Archaeologists who study the Archaic period are in a position to observe how social forms came and went in the context of changing conditions a very long time ago. We perhaps should not find seemingly precocious developments entirely out of place if they do not appear plausibly connected to later (but perhaps similar) developments. We still know too little about how Archaic cultures were organized, how they varied, how the Archaic as a great era ended, and how the Archaic is related to the Woodland period cultures that came afterward.
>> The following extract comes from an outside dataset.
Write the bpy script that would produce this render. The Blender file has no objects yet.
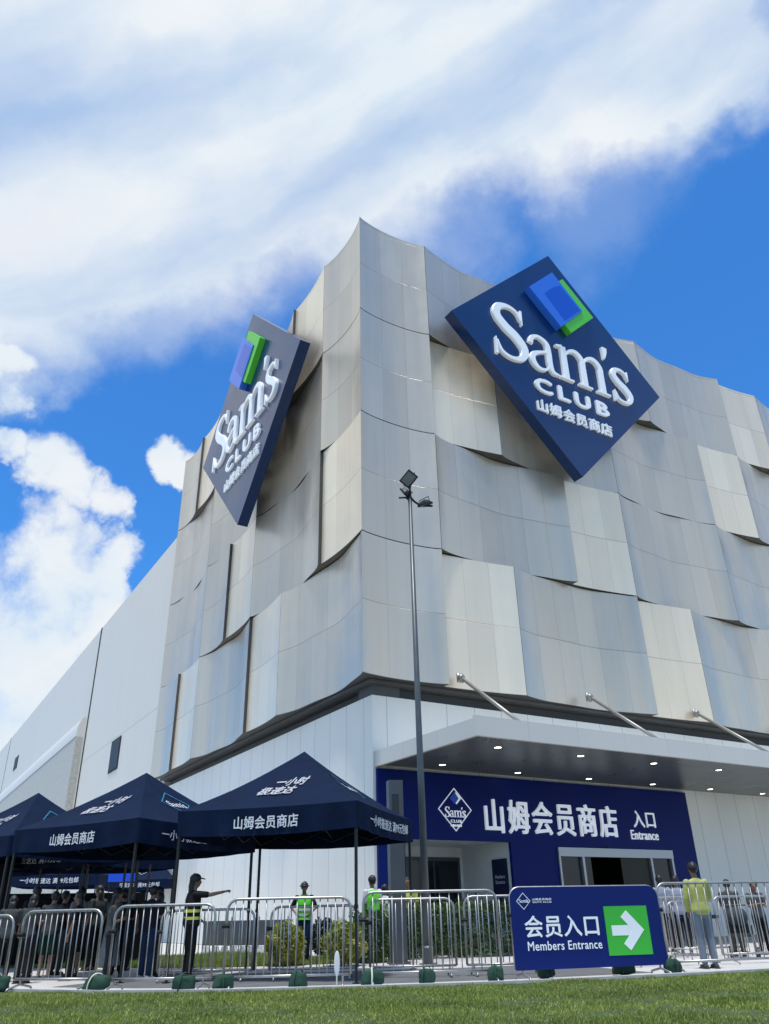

All that aside, I might not recall those good old days at the State Museum so often (or with seasonal regularity) if not for the distinctive quality of the October sunbeams that my car now-a-days flashes through on country roads, red and yellow maple leaves dropping, earthy-brown oak leaves still clinging to twigs and branches, the Wooly Bears (large and abundant this year) foretelling the nature of the coming winter.
References Cited
Curtin, Edward V.
1996Late Archaic Period Technology and Land Use Patterns: Lessons Learned from the Mattice No. 2 Site. In A Golden Chronograph for Robert E. Funk, edited by Chris Lindner and Edward V. Curtin, pp. 119-128. Occasional Publications in Northeastern Anthropology Number 15, Archaeological Services, Bethlehem, Connecticut.
Funk, Robert E.
1993Archaeological Investigations in the Upper Susquehanna Valley, New York State, Volume 1. Persimmon Press, Buffalo
1998Archaeological Investigations in the Upper Susquehanna Valley, New York State, Volume 2. Persimmon Press, Buffalo.
Funk, Robert E. and Beth Wellman
1984Evidence of Early Holocene Occupations in the Upper Susquehanna Valley, New York State. Archaeology of Eastern North America 12:72-80.